Yes, I would agree to much of this, but...

For physical science the Bohr atom is understandable, and may be necessary
step towards understanding. One is not going to teach QM at this level.
Similarly Lewis dot diagrams provide a picture which students can readily
use to generate a mental model of what is going on. Some of these concepts
help students build understandable mental models.

Part of the problem with understanding atoms and molecules is that they
can't be seen. Lawson has shown that entities that can't be seen are
extremely difficult to work with mentally. He has even shown that there is
a level of thinking above the Piagetian formal operational level, the
theoretical level. When students test at this level they have much less
difficulty in understanding things which are invisible.

Students are taught about atoms starting at the elementary level, but they
still can't use the ideas to make a coherent mental model. In HS the big
battle is get them to understand that most of the atom is empty, ignoring
the electon "cloud", and that atoms make up matter, rather than are just
floating around in a sea of matter.

Actually even scientists use very primitive mental models when they think
about many phenomena. Some of the outdated models are so good at predicting
physical facts that they are still useful. Scientists generally adjust the
model they use for the particular task at hand. Most of chemistry does not
need QM, just a few results from it to predict a wide range of things. I do
draw the line at telling students that electrons are in a cloud because they
travel so fast you can't tell where they are. This particular idea set them
up for more problems later, and is not needed for the physical science
level.

When you have over 75% of the students unable to use proportional reasoning
and over 50% unable to do 2 variable reasoning, the big battle is NOT using
a correct particle model. The reason why students can't think is not
because they have been exposed to incorrect models. It is because they have
not been exposed to the correct physical tasks in the correct fashion to
help them build reasoning ability. Also it is because they have not been
helped to build good mental models of math and science. They have been
noodled by many facts, some of which are very difficult to understand when
you are at a low thinking level. Remember that 5 YEARS of rigorous physics
did not build good reasoning ability in Chinese students.

John M. Clement
Houston, TX



On 03/21/2009 08:50 AM, LaMontagne, Bob wrote:
Why do science educators make up these idiotic narrow definitions of
comon terms. My encyclopedia uses substance to distinguish between
what makes up the physical essence of something versus merely is
form or other attributes. Substance simply means "stuff". We sound
like total jerks when we go around correcting students for using
words the way 99 percent of the rest of the world uses them.

Agreed!

Why do science educators make up these idiotic narrow definitions of
comon terms.

I can tell you exactly where this comes from. It comes from
macroscopic chemistry. A very great deal of the material that
is taught in high-school chemistry (and sometimes introductory
college chemistry) was worked out before 1900, i.e. before there
was any serious understanding of atoms. Working this out was
truly a tour de force.

In particular there was (and is) a macroscopic notion of "element"
and a macroscopic notion of "compound". There was (and is) also
a macroscopic motion of "mole" as -- you guessed it -- amount of
substance. Most physicists think of a mole as just a number, in
the same way that a dozen is just a number ... but this is *not*
how SI and IUPAC define it. In SI, a mole is one of the base
units, expressing the "unit amount of substance". I am not making
this up!
http://www.bipm.org/en/si/si_brochure/chapter2/2-1/mole.html

My reaction to all this is to say that the 1800s have been over
for a while now; wake up and smell the atoms.

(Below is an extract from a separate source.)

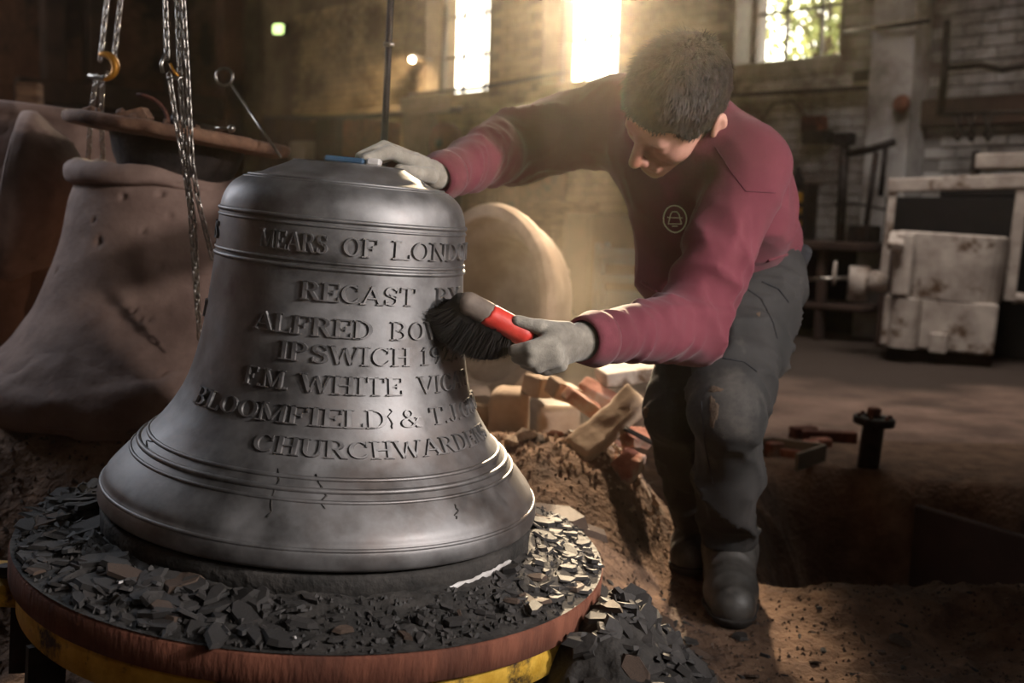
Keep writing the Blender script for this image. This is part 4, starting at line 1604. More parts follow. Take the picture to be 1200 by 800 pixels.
def variant(me, mat):
    k = (me.name, mat.name)
    if k not in _var:
        m = me.copy(); m.materials.clear(); m.materials.append(mat); _var[k] = m
    return _var[k]
def on_plate(x, y, z=.014):
    return pc + tiltp @ Vector((x, y, z))
for i, (x, y, s) in enumerate(((-.16, -.10, .017), (-.13, -.15, .012), (-.08, -.16, .016), (-.04, -.19, .011), (.055, -.20, .012), (-.19, -.06, .013), (.09, -.17, .010), (-.10, -.05, .015), (.03, -.19, .009))):
    put('clay_lump', variant(ROCKS[i % 6], M_PLATE2), M_PLATE2, on_plate(x, y, .014 + s * .35), (rs.uniform(0, 3), rs.uniform(-.3, .3), rs.uniform(0, 3)), s,
        label='small crumb of brown clay on the rusty plate above the core', cat='clay lump', group='clay crumbs on the core plate')
wg = MB().prism([(-.045, 0), (.03, 0), (.035, .008), (.018, .028), (-.01, .016)], -.02, .02, Matrix(((1, 0, 0), (0, 0, -1), (0, 1, 0))), (0, 0, 0), .1).build('clay_wedge', M_PLATE2, None, False, label='pointed slab of pale clay lying on the rusty plate', cat='clay lump')
wg.matrix_world = Matrix.Translation(on_plate(-.05, -.15, .0145)) @ tiltp.to_4x4()
hoop = MB().tube([on_plate(-.075 + .065 * math.sin(a) , -.05, .010 + .062 * math.cos(a) ) for a in np.linspace(-.2, 1.75, 12)], .0045, 8).build('bent_strap', M_RUST, None, False, True, label='bent iron strap curling up behind the clay slab', cat='strap')
# hand trowel on the plate
tr = empty('trowel', on_plate(.11, -.16, .016), label='small steel trowel with round knob lying on the rusty plate', cat='trowel')
o0 = on_plate(.035, -.17, .026); o1 = on_plate(.08, -.17, .026); o2 = on_plate(.13, -.175, .022); o3 = on_plate(.165, -.18, .026)
MB().tube([o0, (o0 + o1) / 2, o1], [.010, .012, .007], 10).build('trowel_grip', M_IRON, tr, False, True)
dv = (o2 - o1).normalized(); sv = Vector((0, 1, 0)); uv = dv.cross(sv) * -1
MB().add([o1 + uv * .010, o1 - uv * .004, o2 - uv * .004, o2 + uv * .003, o1 + uv * .010 + sv * .02, o1 - uv * .004 + sv * .02, o2 - uv * .004 + sv * .02, o2 + uv * .003 + sv * .02],
         [(0, 1, 2, 3), (4, 7, 6, 5), (0, 4, 5, 1), (1, 5, 6, 2), (2, 6, 7, 3), (3, 7, 4, 0)]).build('trowel_blade', M_STEEL, tr, False)
MB().tube([o2, o3], .003, 8).build('trowel_shank', M_STEEL, tr, False, True)
MB().lathe([(.0001, -.009), (.006, -.007), (.009, 0), (.006, .007), (.0001, .009)], 14, o3).build('trowel_knob', M_STEEL, tr, False, True)
# ring-ended rod standing behind the plate
r0, r1 = at(271, 99, 2.5), at(329, 184, 2.28)
rr_ = empty('ring_rod', tuple(r1), label='thin iron rod ending in a ring, leaning behind the bronze bell', cat='rod')
MB().tube([r0, (r0 + r1) / 2, r1], .0032, 8).build('rod', M_STEEL, rr_, False, True)
rc = at(263, 90, 2.5)
MB().tube([rc + Vector((.0195 * math.cos(a), 0, .0195 * math.sin(a))) for a in np.linspace(0, 2 * PI, 28, endpoint=False)], .0032, 8, True).build('ring', M_STEEL, rr_, False, True)

# ---- chains
LP = 0.0145
def link_mesh():
    pts = []
    for i in range(20):
        a = 2 * PI * i / 20
        pts.append((.0034 * math.cos(a), 0, .0034 * math.sin(a) + (.0056 if math.sin(a) > 0 else -.0056)))
    me = MB().tube(pts, .0016, 6, True).mesh('chain_link')
    me.polygons.foreach_set('use_smooth', np.ones(len(me.polygons), dtype=bool))
    me.materials.append(M_STEEL)
    return me
LM = link_mesh()
def chain(name, strands, label, ks=1.28):
    top = Vector(strands[0][0])
    t = empty(name, tuple(top), label=label, cat='chain')
    for st in strands:
        pts = [Vector(p) for p in st]
        acc, k = 0.0, 0
        for a, b in zip(pts, pts[1:]):
            L__ = (b - a).length
            d = (b - a) / L__
            while acc <= L__:
                p = a + d * acc
                o = bpy.data.objects.new('chain_link', LM)
                COL.objects.link(o)
                B = basis(d, (1, 0, 0)) @ Matrix.Rotation((k % 2) * PI / 2 + .45, 3, 'Z')
                o.parent = t
                o.matrix_parent_inverse = root_matrix(t).inverted()
                o.matrix_basis = Matrix.Translation(p) @ B.to_4x4() @ Matrix.Scale(ks, 4)
                acc += LP * ks; k += 1
            acc -= L__
    return t
def ch(*p): return [at(*q_) for q_ in p]
M_HOOK = material('yellow hook', C('8a5a1c'), C('a87428'), 0.5, 0.6, 20, 0.2, 60)
ca = chain('sling_chain', [ch((129, -30, 2.66), (118, 66, 2.66)), ch((145, -30, 2.66), (134, 66, 2.66)),
                           ch((113, 94, 2.66), (106, 136, 2.68), (103, 208, 2.70)), ch((120, 96, 2.68), (119, 136, 2.70), (121, 195, 2.72))],
           'steel sling chain with a yellow hook hanging behind the rusty plate', 1.5)
hc = at(121, 78, 2.65)
MB().tube([hc + Vector((.030 * math.cos(a), 0, .030 * math.sin(a))) for a in np.linspace(1.9, -1.9, 14)], [.004, .006, .008, .009, .010, .0105, .0105, .010, .009, .008, .007, .006, .005, .004], 8).build('hook', M_HOOK, ca, False, True)
MB().tube([hc + Vector((-.036 , 0, -.022)), hc + Vector((0, 0, -.030)), hc + Vector((.012, 0, -.012))], .006, 8).build('hook_latch', M_STEEL, ca, False, True)
cb = chain('sling_chain', [ch((193, -30, 2.12), (196, 64, 2.12)), ch((207, -30, 2.12), (211, 90, 2.12), (219, 200, 2.12), (228, 262, 2.13), (234, 402, 2.16)),
                           ch((213, -30, 2.11), (220, 90, 2.11), (225, 190, 2.11), (233, 238, 2.12), (250, 306, 2.13)), ch((199, 92, 2.12), (206, 140, 2.12), (215, 190, 2.12), (223, 245, 2.13), (232, 372, 2.15))],
           'steel sling chain hanging in front of the large clay core')
hc = at(198, 78, 2.12)
MB().tube([hc + Vector((-.008, 0, .022)), hc + Vector((-.015, 0, .004)), hc + Vector((-.012, 0, -.012))], .004, 8).build('hook', M_STEEL, cb, False, True)
MB().tube([hc + Vector((.002, 0, .006)), hc + Vector((.010, 0, -.010)), hc + Vector((.020, 0, -.020))], .003, 8).build('hook_latch', M_HOOK, cb, False, True)
MB().tube([at(196, 92, 2.12), at(214, 91, 2.12)], .004, 8).build('shackle_bar', M_STEEL, cb, False, True)

# ---- moulds at the far left
sh = at(28, 300, 3.25); sh.z = .34
t1 = empty('mould_case', sh, (0, math.radians(5), 0), label='tall cylindrical clay mould case behind the sling chain', cat='mould')
me = MB().lathe([(.30, .0)] + [(.335, z_) for z_ in np.linspace(0, .70, 40)] + [(.340, .705), (.345, .715), (.345, .735), (.338, .742), (.315, .742), (.310, .70), (.30, .2)], 150).mesh('case_shell')
dented(me, 8, 150, .004, .010, .012)
link('case_shell', me, M_CLAY, t1, True, True)
# open cope: a hollow bell-shaped shell lying over, mouth showing
def cope(name, c, axis, R0, label, mat, seed, depth=.8):
    B = basis(axis, (0, 0, 1))
    e = empty(name, c, B, label=label, cat='mould')
    pr = [(R0, 0), (R0 * 1.02, -.012), (R0 * 1.02, -.035), (R0 * .90, -R0 * .35), (R0 * .78, -R0 * depth * .7), (R0 * .5, -R0 * depth * .95), (.0001, -R0 * depth)]
    me = lathe_dense(pr, 120, 6).mesh('outer_shell'); dented(me, seed, 30, .004, .006, .008)
    link('outer_shell', me, mat, e, True, True)
    pr = [(R0, 0), (R0 * .88, .002), (R0 * .84, -.030), (R0 * .79, -R0 * .14), (R0 * .70, -R0 * .25), (R0 * .62, -R0 * .5), (R0 * .45, -R0 * depth * .8), (.0001, -R0 * depth * .86)]
    me = lathe_dense(pr, 120, 6).mesh('inner_face'); dented(me, seed + 1, 24, .003, .006, .008)
    link('inner_face', me, mat, e, True, True)
    return e
cope('mould_cope', at(12, 228, 2.78), Vector((-.93, -.33, .16)), .215, 'hollow clay cope tipped on edge at the far left', M_CLAY, 31)
lo_ = at(-38, 335, 3.0)
t2 = empty('bell_core', lo_, (math.radians(8), math.radians(24), 0), label='smaller clay core lying tipped behind the large one', cat='mould')
me = lathe_dense([(.0001, -.19), (.30, -.19), (.305, -.15), (.25, -.06), (.205, .02), (.185, .10), (.15, .15), (.0001, .16)], 140, 8).mesh('core_skin')
dented(me, 41, 60, .006, .010, .010)
link('core_skin', me, M_CLAY, t2, True, True)
cope('mould_cope', at(566, 352, 3.2), Vector((-.76, -.65, .04)), .285, 'hollow pale clay cope standing on edge behind the brush', M_CLAYPALE, 51)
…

We can replace the archaic view with the modern view as follows.
These are not equivalences, but upgrades:
element --> atom
compound --> molecule
mole as amount of substance --> mole as number (like dozen)

There is work in progress, laying the groundwork for redefining
the mole as a number, but official redefinition has not happened
yet. If/when this happens, "substance" will no longer be a required
part of the SI vocabulary.

Meanwhile, chemistry texts and chemistry courses continue to teach
the pre-1900 view of the world. Presumably this is because they
believe in the "historical approach" as a method for organizing
and motivating the study of science. Apparently they think that
pedagogy must recapitulate phylogeny.

This is part of a package including
-- element / compound / mole as amount of substance,
-- significant figures,
-- distinguishing chemical change from physical change
based on simple macroscopic observations,
-- Bohr atoms,
-- Lewis dot diagrams,
-- The principle that "like dissolves like",
-- oxidation numbers,
-- thermodynamics without entropy,
-- et cetera.

Sometimes people wonder why students seem to be lacking in the ability
to think. I'll tell you why: In general, as William James pointed
out, thinking involves forming connections between new things and
previously-learned things. In this case, it is pointless to think
about things that cannot possibly be reconciled with the known facts.